The key is to make demand flexibility policies more comprehensive and durable Meeting our climate and energy goals requires a realignment of utility planning, rate design, incentives, and performance metrics. Each of these reforms adds certainty to the clean energy transition, and the more, the better. Instead of one-time rebates and temporary pilots, states should launch incentive programs with longer time horizons. To support successful implementation, state legislatures should pass new laws with dedicated funding streams and take advantage of existing federal funding opportunities. The Bipartisan Infrastructure Law and Inflation Reduction Act fund a multitude of grants, rebates, loans, tax credits, and technical assistance programs that states can use to support grid solutions like VPPs that enhance flexibility. In particular, states should look to funding streams available from the U.S. Environmental Protection Agency’s Greenhouse Gas Reduction Fund and Climate Pollution Reduction Grants.
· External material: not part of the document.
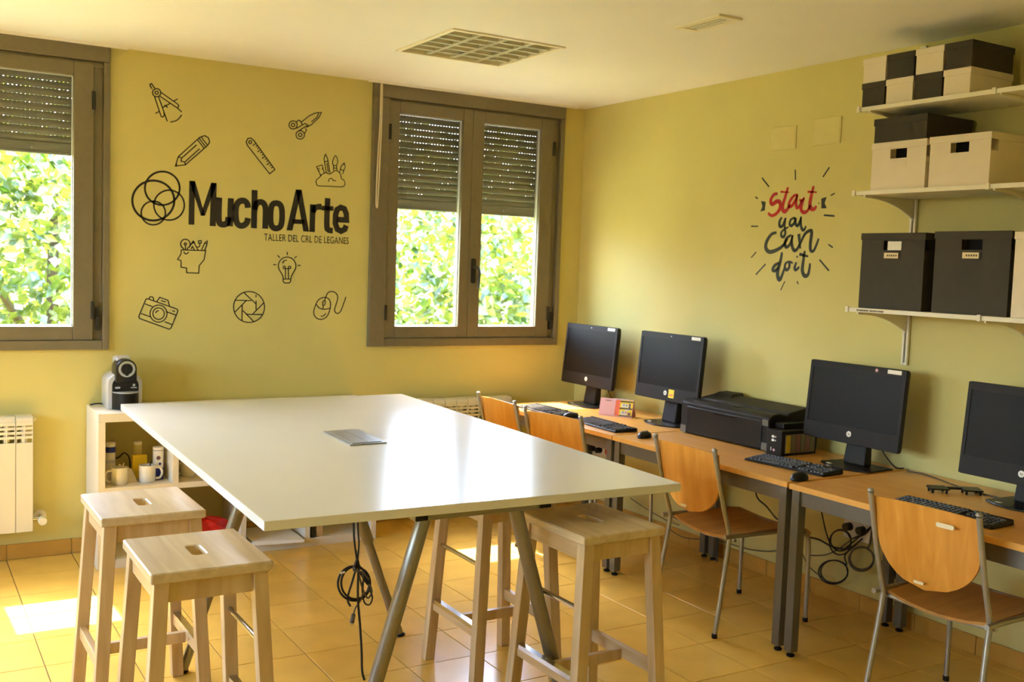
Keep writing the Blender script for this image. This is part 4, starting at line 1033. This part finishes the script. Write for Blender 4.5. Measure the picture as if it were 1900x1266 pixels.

Additionally, the Department of Energy Loan Programs Office (LPO) has indicated its interest in financing virtual power plants. States can take advantage of LPO loans and loan guarantees if they form State Energy Financing Institutions. Distributed energy resources are here to stay, but unlocking VPPs to manage them at scale is essential to ensuring electrification and decarbonization work together to build a reliable grid.